Supplied information =
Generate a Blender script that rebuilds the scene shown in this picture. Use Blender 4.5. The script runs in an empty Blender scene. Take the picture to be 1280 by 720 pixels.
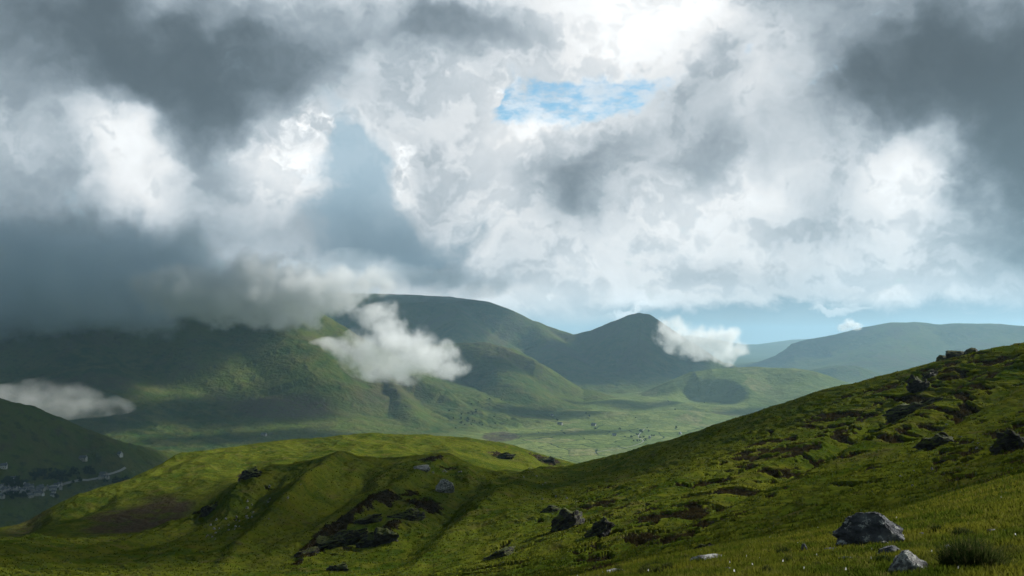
import bpy, bmesh, math, random, os
import numpy as np
from mathutils import Vector, Matrix, noise as mn
random.seed(7)
RNG = np.random.default_rng(11)
R = math.radians
C = bpy.context.scene.collection
SC = bpy.context.scene
QUICK = set(os.environ.get('SCENE_SKIP', '').split(','))   # for test renders only; empty by default

# ------------------------------------------------------------------ camera
F = 1108.0; Y0 = 422.0
PITCH = math.atan((Y0-360)/F)
cd = bpy.data.cameras.new('camera'); cam = bpy.data.objects.new('camera', cd); C.objects.link(cam)
cd.lens = 36*F/1280; cd.sensor_width = 36; cd.clip_start = .2; cd.clip_end = 200000
cam.location = (0, 0, 0); cam.rotation_euler = (math.pi/2+PITCH, 0, 0)
SC.camera = cam

def ray(px, py):
    """azimuth and tangent of elevation of a point seen at px, py of the 1280 wide photograph"""
    px = np.asarray(px, float); py = np.asarray(py, float)
    x = (px-640)/F; y = -(py-360)/F
    c, s = math.cos(PITCH), math.sin(PITCH)
    X = x; Y = c-s*y; Z = s+c*y
    h = np.hypot(X, Y)
    return np.arctan2(X, Y), Z/h
def at(px, py, d):
    a, t = ray(px, py)
    return np.array([d*np.sin(a), d*np.cos(a), d*t])
def proj(x, y, z):
    c, s = math.cos(PITCH), math.sin(PITCH)
    f = c*y+s*z; u = -s*y+c*z
    f = np.maximum(f, 1e-3)
    return 640+F*x/f, 360-F*u/f

# ------------------------------------------------------------------ noise
_P = RNG.permutation(4096).astype(np.int64)
_G = RNG.random(4096)*2*math.pi
_GX, _GY = np.cos(_G).astype(np.float32), np.sin(_G).astype(np.float32)
def perlin(x, y, seed=0):
    x = np.asarray(x, np.float64); y = np.asarray(y, np.float64)
    xi = np.floor(x).astype(np.int64); yi = np.floor(y).astype(np.int64)
    xf = (x-xi).astype(np.float32); yf = (y-yi).astype(np.float32)
    u = xf*xf*xf*(xf*(xf*6-15)+10); v = yf*yf*yf*(yf*(yf*6-15)+10)
    def g(dx, dy):
        h = _P[(_P[(xi+dx+seed*57) & 4095]+yi+dy) & 4095]
        return _GX[h]*(xf-dx)+_GY[h]*(yf-dy)
    a = g(0, 0); b = g(1, 0); c = g(0, 1); d = g(1, 1)
    return ((a+(b-a)*u)+((c+(d-c)*u)-(a+(b-a)*u))*v)*1.5
def fbm(x, y, o=4, seed=0, gain=.5, ridged=False):
    s = 0; a = 1.; t = 0
    for k in range(o):
        n = perlin(x, y, seed+k*3)
        if ridged: n = 1-2*np.abs(n)
        s = s+a*n; t += a; a *= gain; x = x*2.03+17.1; y = y*2.03-9.7
    return s/t
def sstep(a, b, x):
    t = np.clip((x-a)/(b-a), 0, 1); return t*t*(3-2*t)
def smax(a, b, k):
    h = np.clip(.5+.5*(a-b)/k, 0, 1)
    return b+(a-b)*h+k*h*(1-h)

# ------------------------------------------------------------------ the near terrain: lines of ground from the camera outwards
def L(*pts): return pts                        # (px, row, distance)
LINES = [
 L((-350,1400,1.2),(1630,1400,1.2)),
 L((-350,1000,4.),(1630,1000,4.)),
 L((-350,800,8),(300,782,8.5),(700,745,9.5),(1000,724,9.5),(1280,717,9.5),(1630,700,9.5)),
 L((-350,815,11),(0,800,11),(300,780,12),(600,748,13),(740,722,15),(860,696,20),(1000,668,28),(1130,640,36),(1280,600,50),(1630,520,80)),
 L((-350,822,17),(0,808,17),(300,790,18),(600,757,20),(740,731,23),(860,703,30),(1000,674,42),(1130,645,52),(1280,604,66),(1630,516,95)),
 L((-350,760,150),(0,745,150),(300,745,140),(600,728,110),(740,712,95),(860,690,88),(1000,664,85),(1130,636,90),(1280,592,100),(1630,490,130)),
 L((-350,712,260),(0,708,260),(150,708,260),(300,704,250),(450,692,240),(600,668,220),(740,643,200),(900,610,190),(1050,578,190),(1280,523,200),(1630,425,230)),
 L((-350,695,330),(0,692,330),(150,689,330),(250,674,330),(300,658,330),(400,640,335),(450,630,340),(553,616,350),(640,618,340),(760,603,320),(900,566,300),(1050,525,290),(1280,470,280),(1630,375,280)),
 L((-350,690,380),(0,682,400),(100,678,410),(170,671,420),(210,660,430),(250,641,450),(290,607,480),(320,590,490),(345,581,500),(400,575,520),(480,571,525),(560,573,520),(600,583,515),(640,592,510),(700,585,500),(760,572,480),(820,556,450),(900,530,420),(960,509,410),(1030,487,400),(1100,470,390),(1180,449,370),(1280,427,350),(1400,398,340),(1630,350,330)),
 L((-350,692,440),(0,684,450),(100,681,460),(170,675,480),(210,663,500),(250,646,530),(290,614,560),(320,597,590),(400,582,620),(560,582,620),(640,600,590),(720,600,560),(900,548,480),(1280,450,440),(1630,372,420)),
 L((-350,700,500),(0,672,530),(100,652,570),(200,628,610),(300,588,680),(400,569,740),(560,567,760),(640,585,740),(720,602,700),(900,600,600),(1280,540,600),(1630,480,600)),
 L((-350,720,600),(-100,690,630),(0,657,650),(50,641,680),(100,622,700),(150,604,730),(200,581,770),(222,570,790),(260,560,820),(300,556,850),(400,549,900),(470,545,930),(540,545,950),(600,550,950),(650,560,940),(690,570,920),(720,579,900),(800,600,850),(1280,600,850),(1630,600,850)),
 L((-350,735,1450),(0,705,1450),(720,690,1450),(1280,680,1450),(1630,680,1450)),
 L((-350,700,2000),(0,699,2000),(640,699,2000),(1630,699,2000)),
]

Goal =
Identify and copy the lines holding the word "empty".

Answer for this exercise =
Generate a Blender script that rebuilds the scene shown in this picture. Use Blender 4.5. The script runs in an empty Blender scene. Take the picture to be 1280 by 720 pixels.
QUICK = set(os.environ.get('SCENE_SKIP', '').split(','))   # for test renders only; empty by default